Monday, October 31, 2011

Happy Halloween

The old Halloween cards stand in stark contrast to the Halloween decorations currently available in stores. I went to look for some decorations, because I want trick-or-treaters to see our house as a welcoming one. Unfortunately, about the only decorations I could find were severed limbs, ghouls with various nasty wounds, huge snarling rats, and plastic gravestones. The gravestones are O.K., but what happened to friendly ghosts, smiling jack-o-lanterns, black cats, and witches on broomsticks?



Here are the backs of the cards in the same order.

The message, sent to Miss Marian Bacon in Marietta, New York in 1922, reads:

Dear Marian,  How are you and Mama + Papa? Are you a good girl? Did you have a Jack O' lantern? It is cold her and has snowed quote a little this week. be a good little girl because Santa will soon be here. Your friend Ella

The second card was sent to Miss Louise Ely in Clyde, New York in 1909.

Friday, October 28, 2011

Lovelights Bussing

This bussing has nothing to do with four wheels. We're talking about kisses here.

 Bussing Meaning and Definition from Webster's Revised Unabridged Dictionary (1913)
Buss \Buss\ (b[u^]s), v. t. [imp. & p. p. Bussed (b[u^]st); p. pr. & vb. n. Bussing.] To kiss; esp. to kiss with a smack, or rudely. ``Nor bussed the milking maid.'' --Tennyson. Kissing and bussing differ both in this, We buss our wantons, but our wives we kiss. --Herrick.

Other definitions do not offer a distinction between bussing and kissing, but refer to a relationship to the French word for kissing (baiser) or Welsh and Gaelic words for lips (bus).


These postcards were released in 1909 just about the time the tungsten filament light bulb was being introduced. That's not to say that the events are related in any way, although it's a possibility.
Here are the backs of the cards, which are almost as fun!

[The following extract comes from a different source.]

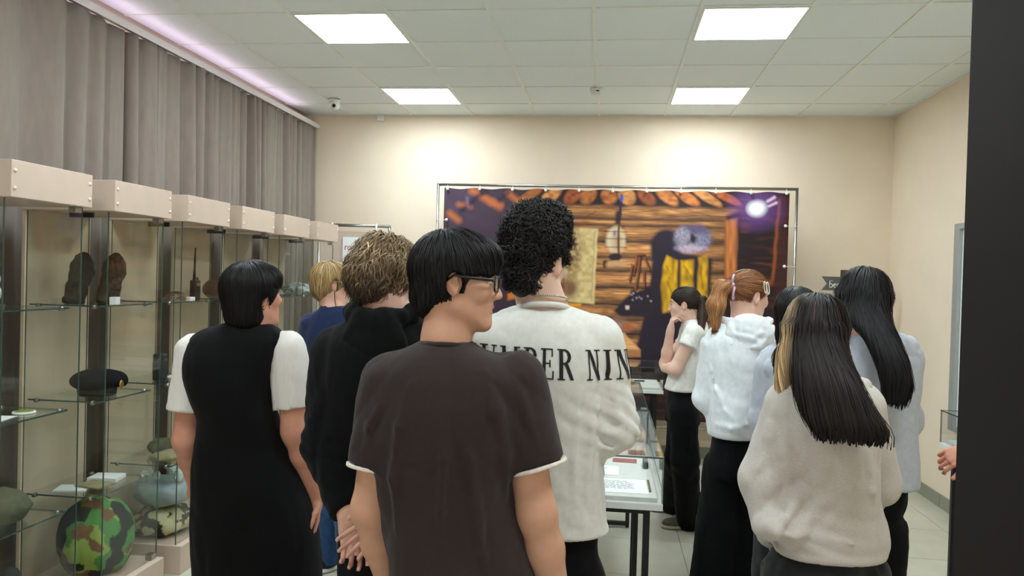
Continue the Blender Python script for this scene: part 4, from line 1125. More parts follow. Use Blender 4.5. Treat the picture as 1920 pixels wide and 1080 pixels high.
    def shoes(s, A, dirs, upper, sole, sz=.26):
        for a, d in zip(A, dirs):
            a = np.array([a[0], a[1], 0.0]); d = np.array([d[0], d[1], 0.0]); d /= np.linalg.norm(d); sd = np.array([d[1], -d[0], 0])
            Rm = np.stack([sd, d, [0, 0, 1.]], 1)
            def build(a=a, d=d, Rm=Rm):
                P = [ell(a+d*.02+(0, 0, .045), (.042, .075, .045), Rm), ell(a+d*.10+(0, 0, .035), (.046, .085, .035), Rm), cone(a-d*.03+(0, 0, .05), a-d*.03+(0, 0, .10), .043, .043)]
                v = Vol(np.min([q[1] for q in P], 0)-.03, np.max([q[2] for q in P], 0)+.03, .0105)
                for q in P: v.op(q, .02)
                v.op(half((0, 0, -1), (0, 0, .022)), .004, 'int')
                V, F = v.mesh(); o = put('shoe', V, F, upper, s.obj, smooth=True)
                P = [ell(a+d*.0+(0, 0, .015), (.046, .085, .03), Rm), ell(a+d*.10+(0, 0, .015), (.050, .092, .03), Rm)]
                v = Vol(np.min([q[1] for q in P], 0)-.03, np.max([q[2] for q in P], 0)+.03, .0105)
                for q in P: v.op(q, .02)
                v.op(half((0, 0, -1), (0, 0, .001)), .003, 'int'); v.op(half((0, 0, 1), (0, 0, .026)), .003, 'int')
                V, F = v.mesh(); put('sole', V, F, sole, o, smooth=True)
            s.later(build)
    # ---- hair
    def hair(s, rgb, th=.016, plane=((.66, -.75), (-.08, -.075)), extra=None, cuts=None, flow=None, n=2600, length=(.05, .10), width=.0024,
             offs=(-.003, .004), seg=12, curl=None, lump=0.0, lumps=30, lo=(-.14, -.17, -.16), hi=(.14, .16, .19), h=.0065, ear=True, tips=(), var=.35, rgb2=None, mask2=None,
             name='hair', grow_out=0.0, shell=True, stop=None, kplane=.01, gloss=None):
        c1 = np.array(lin(rgb))
        v = Vol(lo, hi, h)
        v.op(ell((0, -.012, .035), np.array((.075, .097, .085))+th), .01, pad=.06)
        if lump: v.warp(lambda x, y, z: lump*(vnoise(x*lumps, y*lumps, z*lumps)-.5)*2, .05)
        if plane is not None:
            nn, pp = plane; v.op(half((0, nn[0], nn[1]), (0, pp[0], pp[1])), kplane, 'int')
        if extra:
            for q in extra: v.op(q[0], q[1] if len(q) > 1 else .02, q[2] if len(q) > 2 else 'add', pad=.05)
        earz = [(sx*.088, -.004, -.010) for sx in (-1, 1)] if ear is True else ([(ear*.088, -.004, -.010)] if ear else [])
        for q in earz: v.op(ell(q, (.030, .023, .036)), .008, 'sub')
        if cuts:
            for q in cuts: v.op(q[0], q[1] if len(q) > 1 else .008, q[2] if len(q) > 2 else 'sub')
        V, F = v.mesh()
        def colour(Q, f):
            c = np.tile(c1, (len(Q), 1))
            if rgb2 is not None:
                w = np.clip(mask2(Q), 0, 1)[:, None]; c = c*(1-w)+np.array(lin(rgb2))*w
            return c*f[:, None]
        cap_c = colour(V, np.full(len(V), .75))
        # strands
        i = rng.integers(0, len(V), n); root = V[i]+rng.normal(0, .002, (n, 3))
        off = rng.uniform(offs[0], offs[1], n); L = rng.uniform(length[0], length[1], n); ds = L/seg
        P = root.copy(); path = [P.copy()]; nrm = v.grad(P); norms = [nrm]; alive = np.ones(n, bool); alive_h = [alive.copy()]
        for k in range(seg):
            D = flow(P, k/seg, root); D = D/(np.linalg.norm(D, axis=1, keepdims=True)+1e-9)
            g = v.grad(P); sd = v.sample(P); ok = np.abs(sd) < .035
            nrm = np.where(ok[:, None], g, nrm)
            Dt = D-nrm*(np.minimum((D*nrm).sum(1), .0)*1.0)[:, None] if grow_out else D-nrm*((D*nrm).sum(1)*ok)[:, None]
            Dt = Dt/(np.linalg.norm(Dt, axis=1, keepdims=True)+1e-9)
            tgt = off+grow_out*(k+1)/seg
            corr = -nrm*(np.where(ok, np.clip(sd-tgt, -.012, .012), 0)*.6)[:, None]; corr = corr-D*(corr*D).sum(1, keepdims=True)
            P2 = P+Dt*ds[:, None]+corr
            for q in earz:
                e = np.sqrt((((P2-q)/(.031, .027, .040))**2).sum(1)); alive &= e > 1
            if stop is not None: alive &= ~stop(P2)
            if k == 0 and stop is not None: alive &= ~stop(P)
            P = np.where(alive[:, None], P2, P); path.append(P.copy()); norms.append(nrm)
        path = np.stack(path, 1); norms = np.stack(norms, 1)              # n, seg+1, 3
        tan = np.gradient(path, axis=1); tan /= np.linalg.norm(tan, axis=2, keepdims=True)+1e-9
        side = np.cross(tan, norms); side /= np.linalg.norm(side, axis=2, keepdims=True)+1e-9
        if curl:
            cr, cf = curl; ph = rng.uniform(0, 6.28, (n, 1))+np.linspace(0, 1, seg+1)[None]*cf*rng.uniform(.7, 1.3, (n, 1))*rng.choice([-1, 1], (n, 1))
            amp = cr*rng.uniform(.5, 1.2, (n, 1))*np.linspace(.25, 1, seg+1)[None]
            path = path+side*(np.cos(ph)*amp)[..., None]+norms*((np.sin(ph)*.9+.4)*amp)[..., None]
            tan = np.gradient(path, axis=1); tan /= np.linalg.norm(tan, axis=2, keepdims=True)+1e-9
            side = np.cross(tan, norms); side /= np.linalg.norm(side, axis=2, keepdims=True)+1e-9
        w = width*rng.uniform(.6, 1.3, (n, 1))*np.linspace(1, 0, seg+1)[None]**.45
        A = path-side*w[..., None]; B = path+side*w[..., None]; mid = path+norms*(w*.5)[..., None]
        SV = np.stack([A, mid, B], 2).reshape(-1, 3); m3 = 3*(seg+1)
        st = (np.arange(n)*m3)[:, None]; kk = np.arange(seg)[None]*3
        f1 = np.stack([st+kk, st+kk+1, st+kk+4, st+kk+3], -1).reshape(-1, 4); f2 = np.stack([st+kk+1, st+kk+2, st+kk+5, st+kk+4], -1).reshape(-1, 4)
        br = np.exp(rng.normal(0, var, n)); bv = np.repeat(br, m3)
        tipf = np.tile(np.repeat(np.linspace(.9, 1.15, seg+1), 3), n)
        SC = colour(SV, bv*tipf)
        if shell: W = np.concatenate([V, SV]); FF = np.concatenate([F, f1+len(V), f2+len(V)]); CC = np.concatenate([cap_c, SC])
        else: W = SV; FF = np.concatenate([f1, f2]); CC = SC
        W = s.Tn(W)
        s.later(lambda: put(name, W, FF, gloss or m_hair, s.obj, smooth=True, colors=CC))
        return v
RR = lambda P: np.random.default_rng(3).random(len(P))
def radial(crown, g=.6):
    crown = np.array(crown)
    def f(P, t, root): D = P-crown; D = D/(np.linalg.norm(D, axis=1, keepdims=True)+1e-6); return D+np.array([0, 0, -g])
    return f
def scatter(amt=1.0, up=0.3):
    dirs = {}
    def f(P, t, root):
        if 'd' not in dirs: dirs['d'] = rng.normal(0, amt, P.shape)+[0, 0, up]
        c = P-np.array([0, -.012, .03]); return dirs['d']+c/(np.linalg.norm(c, axis=1, keepdims=True)+1e-6)*.4
    return f
def fold_line(s, pts, rad=.016, sink=None): return ([s.p(*q) for q in pts], rad, rad*.30 if sink is None else sink)
def std_legs(f, hip_l, hip_r, kn_l, kn_r, an_l, an_r, r=(.08, .055, .04)):
    out = []
    for h_, k_, a_ in ((hip_l, kn_l, an_l), (hip_r, kn_r, an_r)):
        out += [(h_, k_, r[0], r[1]), (k_, a_, r[1], r[2])]
    return out
def trousers(s, hips, hip_z, legs, material, rad, waist_rows=None, fold=.006, label=None, name='trousers', h=.012):
    """legs: list of (hip, knee, hem) points; rad: (hip, knee, hem)"""
    prims = []
    for a, b, c in legs: prims += s.limb([a, b, c], rad)
    prims.append(hips)
    return s.cloth(name, prims, material, h=h, fold=fold, fs=(16, 16, 5), fold2=.003, fs2=(24, 24, 16), k=.025, label=label, hem=max(q[2][2] for q in legs))
def stand_legs(s, cx, cy, hipw=.085, hz=.86, spread=.10, fwd=(0, 0)):
    """hip, knee, hem points of a figure standing upright at (cx, cy)"""
    out = []
    for sg, df in ((-1, fwd[0]), (1, fwd[1])):
        h_ = np.array([cx, cy, hz])+RGT0*sg*hipw; a_ = np.array([cx, cy, .03])+RGT0*sg*spread+FWD0*df
        k_ = (h_+a_)/2+FWD0*.015; k_[2] = .46
        out.append((h_, k_, a_))
    return out
def hood(s, O, yaw, w, drop, thick, material, back=.13, up=.03, droop=.09, h=.007, openw=.6):
    """hood lying on the back: O = nape point; yaw = facing of the torso"""
    fr = np.array([math.sin(yaw), math.cos(yaw), 0]); rg = np.array([fr[1], -fr[0], 0]); P = []
    pts = []
    for i in range(13):
        a = math.pi*(-.12+1.24*i/12)                    # from the right front round the back to the left front
        q = O+rg*math.cos(a)*w-fr*(math.sin(a)*back-.03)+np.array([0, 0, up-drop*max(0, math.sin(a))**1.3])
        pts.append((q, thick*(.75+.55*max(0, math.sin(a)))))
    for (a, ra), (b, rb) in zip(pts[:-1], pts[1:]): P.append((cone(a, b, ra, rb), .012))
    bk = O-fr*(back*.80)+np.array([0, 0, -drop-droop*.45])
    P.append((ell(bk, (w*.98, .045, droop), np.stack([rg, fr, [0, 0, 1.]], 1)), .03))
    P.append((ell(O-fr*back*.35+np.array([0, 0, -drop*.6-.03]), (w*.85, back*.7, .05), np.stack([rg, fr, [0, 0, 1.]], 1)), .02))
    return P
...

The message to Miss Myrl Grose of Muncie, Indiana, reads:

Dear Friend Myrl. I have not heard from you and I want you to write because i am getting kind lonesom down here because you dont write so be sure and write if nothing is the matter
I love my hugging But oh your Kisses,,
Be sure and write me onley get a bout a week and half to work and I will be up their.
By By
From Yours truley
Emerson Hiday (?)
Brightwood 2138 Denot St.(?) 

 Interesting that the back of the last one is different.

Be sure to stop by Sepia Saturday, where you may see a different kind of bus. You can see more cards from the Lovelights series here at Postcard Roundup, and here at Postcardy.

Thursday, October 27, 2011

Frog in Your Throat

Frog in Your Throat was a popular brand of throat lozenges at the turn of the century.  They printed a number of cards like this one around 1905 that generally featured a lovely lady in the foreground and a leering frog in the background. The lozenges contained licorice, coltsfoot, wild cherry bark, horehound, cubeb, capsicum, menthol, potassium bitartrate, peppermint, sugar, and other aromatics. Here's a link to a website that shows a nice collection of Frog in Your Throat ephemera.


The back of the card is nice too. It's labeled as a Private Mailing Card instead of a postcard. Prior to the congressional act in 1898, the US Government had a monopoly on printing postcards. After 1898, private mailing cards were allowed, but until 1907 only the address and no message was allowed on the back of the card. That means that a lot of these cards are mysterious; unless the sender wrote on the picture side, there's little indication of who sent it.

While we don't know who sent the card, we do know that it was sent to Miss Prudence Davis of Portland, Maine. A short search revealed that Prudence Augusta Davis (of the same address) studied at Smith College and married Melville H. Marston on Thursday, November 6, 1913.